The Real Test Is Delivery, Not Projections
The World Bank Group report presents food systems as a major development opportunity, but the path forward is complex. More investment could raise production, strengthen food security and create jobs. Yet the region's challenges are not only technical or financial. Conflict, food prices, water stress, nutrition gaps and uneven access to opportunity all shape what is possible.
Reducing food waste and encouraging healthier food consumption are also part of the report's recommendations. These priorities show that food security cannot be measured only by output. A stronger food system must also improve how food is used, distributed, priced and consumed.

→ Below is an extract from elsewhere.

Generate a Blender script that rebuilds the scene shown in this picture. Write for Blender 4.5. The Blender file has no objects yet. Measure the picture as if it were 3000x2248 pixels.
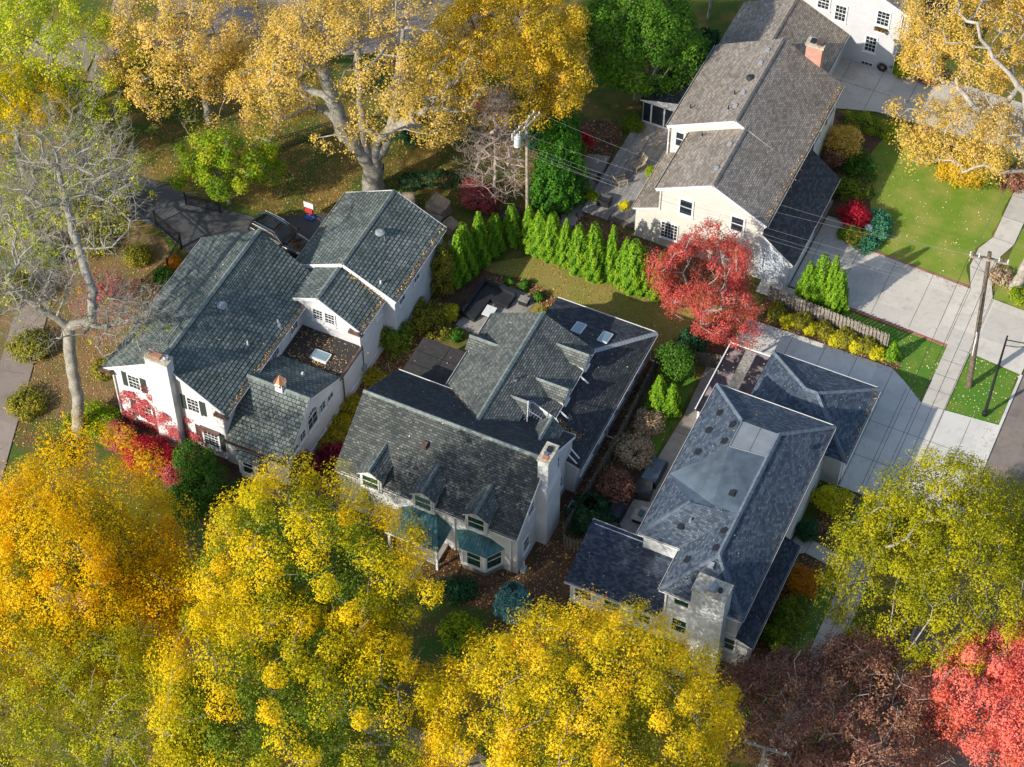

Governments will play a key role in turning the report's recommendations into action. They will need to decide how to finance irrigation, support agricultural innovation, improve logistics, reduce waste and create a business environment that allows agrifood industries to grow. Development partners and private investors may also be important, particularly in areas such as infrastructure, processing, storage and transport.
By 2050, the region will need food systems that are more productive, more water-efficient, more resilient and better able to support livelihoods. The promise of 5 million new jobs is significant, but it is conditional. What happens next will depend on whether countries treat food security as a long-term economic strategy, not only an emergency response.